今回は、同社でCEOを務める六角 洋 (ろっかく ひろし)さんに、「JAN8 CS」の特徴や利用方法、今後の展望について話を伺った。
商品に対する感想までデータ化できるSaaS型アプリ
同社が開発した「JAN8 CS」は、商品販売のプロセスデータ(入店から購入に至るまでの顧客情報)を手軽に、かつ正確に定量データ化できるSaaS型のアプリだ。すでに商品についているバーコードをデバイスで読み込むことで、各種機能を使ってデータを蓄積することができる。

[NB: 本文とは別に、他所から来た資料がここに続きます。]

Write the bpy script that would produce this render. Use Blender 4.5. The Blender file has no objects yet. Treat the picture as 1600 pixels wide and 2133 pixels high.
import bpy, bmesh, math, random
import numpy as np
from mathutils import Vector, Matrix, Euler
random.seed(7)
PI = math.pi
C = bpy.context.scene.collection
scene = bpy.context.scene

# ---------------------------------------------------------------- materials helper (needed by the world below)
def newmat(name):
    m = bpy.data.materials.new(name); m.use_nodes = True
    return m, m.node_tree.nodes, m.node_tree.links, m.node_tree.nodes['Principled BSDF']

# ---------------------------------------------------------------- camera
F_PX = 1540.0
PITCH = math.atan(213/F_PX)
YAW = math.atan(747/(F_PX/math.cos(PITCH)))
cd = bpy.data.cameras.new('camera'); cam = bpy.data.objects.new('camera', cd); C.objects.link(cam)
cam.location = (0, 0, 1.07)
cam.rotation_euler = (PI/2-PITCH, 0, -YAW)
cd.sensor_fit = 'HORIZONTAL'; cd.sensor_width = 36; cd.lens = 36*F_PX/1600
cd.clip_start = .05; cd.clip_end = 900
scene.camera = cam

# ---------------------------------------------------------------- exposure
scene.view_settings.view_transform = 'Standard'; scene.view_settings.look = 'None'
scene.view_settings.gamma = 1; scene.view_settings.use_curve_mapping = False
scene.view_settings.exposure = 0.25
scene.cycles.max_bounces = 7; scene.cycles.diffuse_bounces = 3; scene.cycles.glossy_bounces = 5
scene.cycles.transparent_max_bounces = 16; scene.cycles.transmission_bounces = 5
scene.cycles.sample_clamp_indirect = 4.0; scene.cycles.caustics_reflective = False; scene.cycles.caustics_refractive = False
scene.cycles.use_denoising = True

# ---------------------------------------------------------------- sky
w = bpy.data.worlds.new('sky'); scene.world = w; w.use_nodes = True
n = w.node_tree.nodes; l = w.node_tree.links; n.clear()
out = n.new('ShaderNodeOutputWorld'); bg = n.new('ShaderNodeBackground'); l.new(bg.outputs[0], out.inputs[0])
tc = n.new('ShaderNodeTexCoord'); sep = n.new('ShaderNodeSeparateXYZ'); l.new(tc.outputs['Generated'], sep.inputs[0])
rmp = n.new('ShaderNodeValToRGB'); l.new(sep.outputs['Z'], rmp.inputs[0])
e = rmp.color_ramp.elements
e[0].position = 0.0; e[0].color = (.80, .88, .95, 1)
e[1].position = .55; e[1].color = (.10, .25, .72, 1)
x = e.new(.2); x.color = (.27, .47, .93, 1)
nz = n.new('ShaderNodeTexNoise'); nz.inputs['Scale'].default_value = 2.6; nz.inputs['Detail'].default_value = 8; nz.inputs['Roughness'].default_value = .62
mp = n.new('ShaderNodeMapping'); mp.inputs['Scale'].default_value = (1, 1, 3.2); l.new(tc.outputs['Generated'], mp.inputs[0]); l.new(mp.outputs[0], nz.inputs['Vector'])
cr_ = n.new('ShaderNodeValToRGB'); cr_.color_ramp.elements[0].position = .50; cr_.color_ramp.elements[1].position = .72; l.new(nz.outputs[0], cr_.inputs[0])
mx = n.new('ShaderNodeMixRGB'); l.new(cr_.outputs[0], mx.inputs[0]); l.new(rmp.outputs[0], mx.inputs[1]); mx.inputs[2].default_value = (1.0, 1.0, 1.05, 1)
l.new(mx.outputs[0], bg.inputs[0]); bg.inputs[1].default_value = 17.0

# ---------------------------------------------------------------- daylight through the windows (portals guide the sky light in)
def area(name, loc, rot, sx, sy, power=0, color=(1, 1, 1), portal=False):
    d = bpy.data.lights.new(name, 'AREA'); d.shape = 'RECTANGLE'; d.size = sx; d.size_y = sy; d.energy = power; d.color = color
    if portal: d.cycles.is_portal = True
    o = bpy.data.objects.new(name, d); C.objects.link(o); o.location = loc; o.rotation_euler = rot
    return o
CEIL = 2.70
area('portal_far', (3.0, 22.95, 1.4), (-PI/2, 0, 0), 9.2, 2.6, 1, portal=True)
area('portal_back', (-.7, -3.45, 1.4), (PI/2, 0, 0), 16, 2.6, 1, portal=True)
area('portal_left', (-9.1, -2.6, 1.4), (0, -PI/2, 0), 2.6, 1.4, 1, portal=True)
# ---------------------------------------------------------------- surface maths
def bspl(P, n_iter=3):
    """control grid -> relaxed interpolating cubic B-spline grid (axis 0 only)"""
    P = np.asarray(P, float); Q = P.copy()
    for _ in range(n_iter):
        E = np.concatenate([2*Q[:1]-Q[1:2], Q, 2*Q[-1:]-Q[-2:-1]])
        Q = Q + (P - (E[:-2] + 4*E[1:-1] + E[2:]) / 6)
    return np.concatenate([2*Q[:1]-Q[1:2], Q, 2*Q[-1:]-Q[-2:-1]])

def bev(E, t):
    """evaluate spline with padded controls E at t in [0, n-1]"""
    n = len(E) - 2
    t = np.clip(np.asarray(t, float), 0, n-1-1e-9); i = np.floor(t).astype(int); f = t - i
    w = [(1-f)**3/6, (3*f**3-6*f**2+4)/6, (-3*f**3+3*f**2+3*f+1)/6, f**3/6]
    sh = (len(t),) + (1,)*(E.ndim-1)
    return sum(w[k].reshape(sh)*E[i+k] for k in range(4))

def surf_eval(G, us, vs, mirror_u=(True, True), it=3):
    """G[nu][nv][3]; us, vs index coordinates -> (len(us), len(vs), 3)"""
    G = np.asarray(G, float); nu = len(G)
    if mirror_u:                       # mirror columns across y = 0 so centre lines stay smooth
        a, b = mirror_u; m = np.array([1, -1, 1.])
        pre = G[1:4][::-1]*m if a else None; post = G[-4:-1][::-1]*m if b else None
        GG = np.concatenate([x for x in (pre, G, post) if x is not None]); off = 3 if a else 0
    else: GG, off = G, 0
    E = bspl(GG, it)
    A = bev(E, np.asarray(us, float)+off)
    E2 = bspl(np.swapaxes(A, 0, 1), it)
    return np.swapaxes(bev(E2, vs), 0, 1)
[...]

「JAN8 CS」の大きな特徴は、店舗・商品ごとにプロセスデータを取得できること。従来のPOSデータ(売れた商品のデータ)では、試着の有無や商品に対するお客様の反応までは分析することができない。
しかし、「JAN8 CS」を使えば、サイズ感や価格など、商品に対する感想までデータ化して確認ができる。入力はカスタマイズ項目のため、各ブランドに合わせた設定が可能だ。

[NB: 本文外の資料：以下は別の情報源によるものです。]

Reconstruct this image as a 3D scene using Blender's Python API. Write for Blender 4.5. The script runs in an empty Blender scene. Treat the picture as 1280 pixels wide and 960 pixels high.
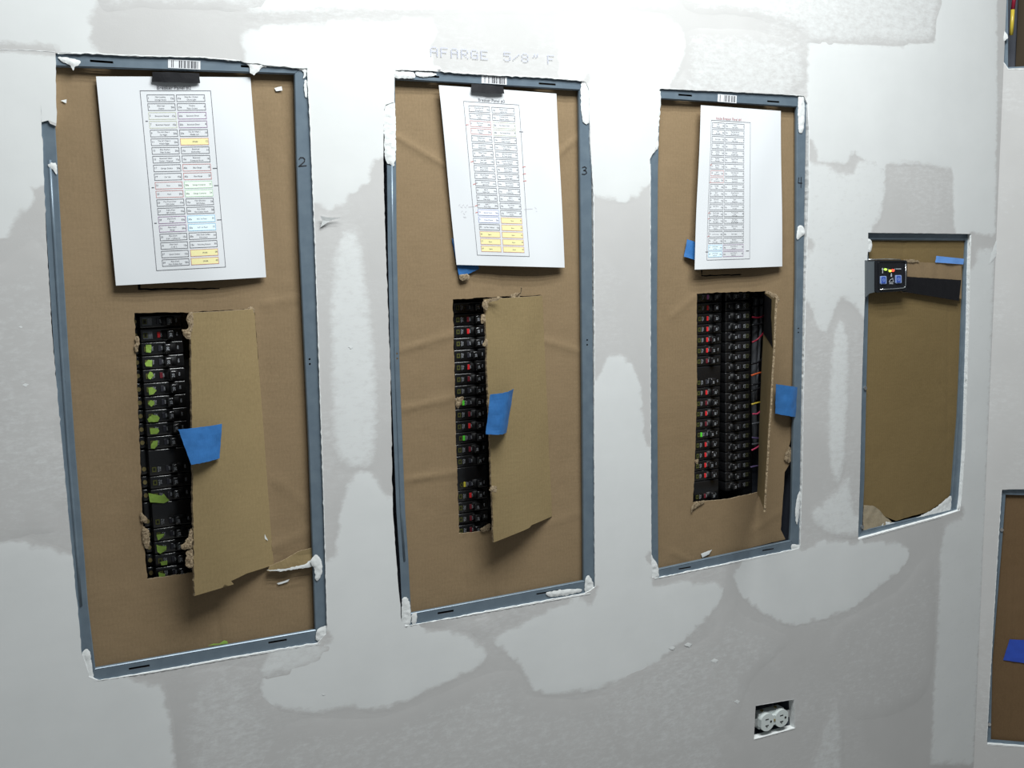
import bpy, bmesh, math, random
import numpy as np
from mathutils import Vector, Matrix, noise
from mathutils.geometry import delaunay_2d_cdt

random.seed(7)
SC = bpy.context.scene
COL = SC.collection

# ------------------------------------------------------------------ camera, light, exposure
F, PA, PB, PC = 1314.2, 0.1315, -0.4748, -0.0172       # focal length (px of a 1280 wide frame), pitch, yaw, roll
DIST = 1.6                                             # camera to wall, metres
ZTOP = 1.66                                            # height of the tall panels' top edge
CAM = Vector((-0.0773*DIST, -DIST, ZTOP-0.1617*DIST))


def rot3(a, b, c):
    ca, sa, cb, sb, cc, sc_ = math.cos(a), math.sin(a), math.cos(b), math.sin(b), math.cos(c), math.sin(c)
    return (np.array([[cc, -sc_, 0], [sc_, cc, 0], [0, 0, 1]]) @ np.array([[1, 0, 0], [0, ca, -sa], [0, sa, ca]])
            @ np.array([[cb, 0, sb], [0, 1, 0], [-sb, 0, cb]]))


R3 = rot3(PA, PB, PC)
right = Vector((R3[0][0], R3[0][2], -R3[0][1]))
up = -Vector((R3[1][0], R3[1][2], -R3[1][1]))
fwd = Vector((R3[2][0], R3[2][2], -R3[2][1]))
cd = bpy.data.cameras.new('camera')
cam = bpy.data.objects.new('camera', cd)
COL.objects.link(cam)
cd.sensor_width = 36.0
cd.lens = F/1280*36.0
cd.clip_start = 0.02
m = Matrix((right, up, -fwd)).transposed().to_4x4()
m.translation = CAM
cam.matrix_world = m
SC.camera = cam

w = bpy.data.worlds.new('world')
SC.world = w
w.use_nodes = True
w.node_tree.nodes['Background'].inputs[0].default_value = (0.86, 0.95, 1.0, 1)
w.node_tree.nodes['Background'].inputs[1].default_value = 0.12


def area_light(name, loc, target, sx, sy, power, col):
    ld = bpy.data.lights.new(name, 'AREA')
    ld.shape = 'RECTANGLE'
    ld.size, ld.size_y, ld.energy, ld.color = sx, sy, power, col
    lo = bpy.data.objects.new(name, ld)
    lo.location = loc
    lo.rotation_euler = (Vector(target)-Vector(loc)).to_track_quat('-Z', 'Y').to_euler()
    COL.objects.link(lo)
    return lo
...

商品のバーコードを読み込んだ後、売れた理由、あるいは売れなかった理由をアンケート形式でインプットする。たとえば、売れなかった理由が着丈であれば、「着丈が長くて売れなかった」というデータを取得することができる。何に問題があったのかをダイレクトに収集し、分析、購買促進へと生かせるのだ。
アパレル本社としては、日報や月報のような定性データの分析から脱却し、定量データを分析することで明確な根拠を持って企画や施策が行えることがメリット。

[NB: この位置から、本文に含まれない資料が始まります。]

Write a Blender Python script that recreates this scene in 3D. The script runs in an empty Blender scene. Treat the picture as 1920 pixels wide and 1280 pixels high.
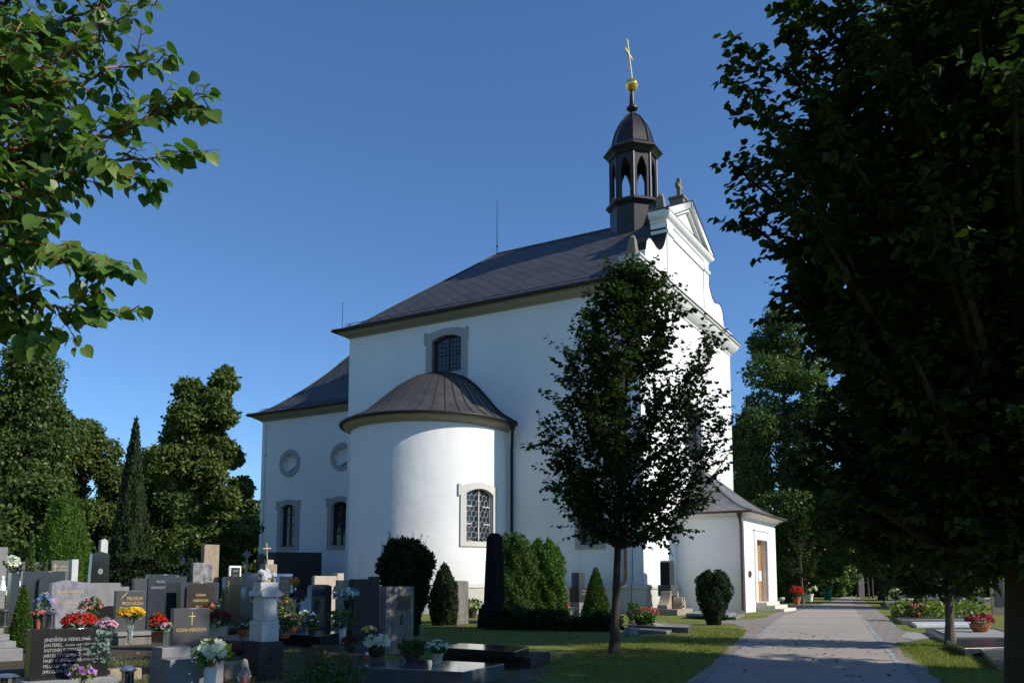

一方で、店舗スタッフのメリットは、全国の店舗で入力された記録を瞬時にアプリ内で確認できること。そのため、商品の特徴を把握したり、お客様の傾向を確認したりと、素早く接客のヒントを得られる。
また、スタッフ自身の接客数や決定率、なぜ購入に至らなかったのかなどの販売スキルに直結する情報もアプリで確認できる。自身の接客をデータとして見返すことができるため、自己成長につなげられることもメリットのひとつだ。
リアル店舗の重要性を高めていきたい
「『JAN8 CS』の開発に至ったのは、プロセスデータを手に入れられるようにすることで、施策の確度も上げられると考えたから」と六角さんは話す。その背景には、コンサルタントとしてリテール事業を成功に導いてきた経験がある。
「JAN8 CS」は多業種が導入していることもあり、クライアントが抱えている課題は多種多様。開発過程で苦労したのは、「それぞれに合わせたサービスを提供するためのアップデート」だという。
少しずつ解消を重ね、着実にアップデートしてきた「JAN8 CS」。実際に利用したクライアントからは、「売れない理由が明確になるので対策が打ちやすくなった」「販売スタッフの意識改革につながっている」など、うれしい声が挙がっている。六角さんは、「今後もより多くの企業に『JAN8 CS』を活用してもらうことで、リアル店舗の重要性を高める一助になりたい」と話す。
現在は、販売スタッフ専用の業務アプリとして提供しているが、2024年を目処にクライアントのブランドアプリや公式LINEの裏側に入り、買い物をするお客様が直接利用できるサービスを目指しているそうだ。